I'm sure Laraine has much more to say on this (and more articulately too!) but this topic from this week's list intrigued me.

Laraine and I saw the painting linked below at the Tate Gallery in London last summer, and I bought a print of it which I have hanging in my classroom (my students think it's "freaky")

The painting is obviously based on Gertrude's report of Ophelia's death in Act IV, Scene 7



There is a willow grows aslant a brook,
That shows his hoar leaves in the glassy stream;
There with fantastic garlands did she come
Of crow-flowers, nettles, daisies, and long purples
That liberal shepherds give a grosser name,
But our cold maids do dead men's fingers call them:
There, on the pendent boughs her coronet weeds
Clambering to hang, an envious sliver broke;
When down her weedy trophies and herself
Fell in the weeping brook. Her clothes spread wide;
And, mermaid-like, awhile they bore her up:
Which time she chanted snatches of old tunes;
As one incapable of her own distress,
Or like a creature native and indued
Unto that element: but long it could not be
Till that her garments, heavy with their drink,
Pull'd the poor wretch from her melodious lay
To muddy death.

Millais quite carefully detailed all the flowers mentioned by name in this speech in his painting.
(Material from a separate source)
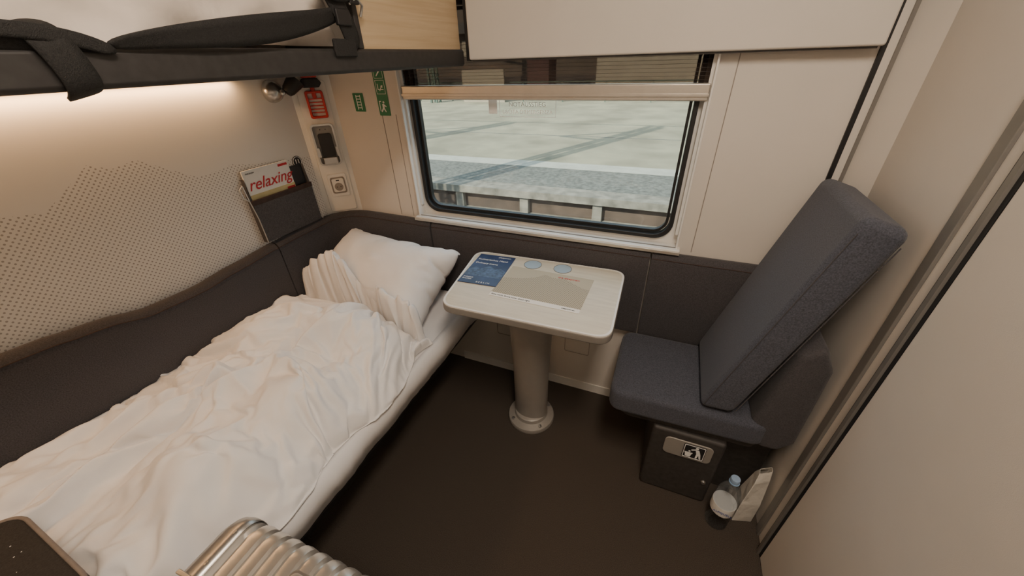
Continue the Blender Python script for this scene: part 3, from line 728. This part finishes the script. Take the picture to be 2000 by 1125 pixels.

I also think it's interesting that these flowers can all be seen as pretty wild flowers, or they can be considered invasive weeds. I was surprised to see long purples growing wild all over the place by train tracks, etc. in England last summer.

I looked around a bit to see what was the 'grosser name' for the long purples and found several. There are a few nicknames for it that are indeed grosser and which probably shouldn't be mentioned here. It is also nicknamed the 'rampant widow'. It can be a kind of orchid (I think?) which in art is associated both with sexuality and death. (Google Flowers in Art; orchids for something interesting on this)

There is other flower imagery associated with Ophelia and her situation.

In Act I, scene 3, Laertes warns Ophelia that Hamlet's favour (towards her) is:

A violet in the youth of primy nature,
Forward, not permanent, sweet, not lasting,
The perfume and suppliance of a minute; No more.

Interestingly, in Act V, scene 1, Laertes speaks of the same flower as Ophelia is laid in her grave:

Lay her i' the earth:
And from her fair and unpolluted flesh
May violets spring!

Do the violets have another suggested meaning, or is Laertes meaning to suggest of Ophelia that she did not have the chance to live a long time, that she was "sweet, not lasting"? Shakespeare uses violets in this manner elsewhere, such as in Sonnet 12:

When I behold the violet past prime,
And sable curls all silver'd o'er with white;
When lofty trees I see barren of leaves
Which erst from heat did canopy the herd,
And summer's green all girded up in sheaves
Borne on the bier with white and bristly beard,
Then of thy beauty do I question make,
That thou among the wastes of time must go,
Since sweets and beauties do themselves forsake
And die as fast as they see others grow;

...something that is beautiful but ephemeral, that reaches its peak of beauty and perfection early and then must relinquish it or let it give way? Perhaps the imagery is meant to suggest that although it is tragic that someone so young and beautiful as Ophelia has come to an untimely end, in the end all that is young and beautiful is headed in that direction anyhow? And that perhaps that even at such a young age, her life had already attained the peak of its existence?

Okay--now I'm babbling so I had better stop and ask for others to share there thoughts if they can make anything out from what I said!!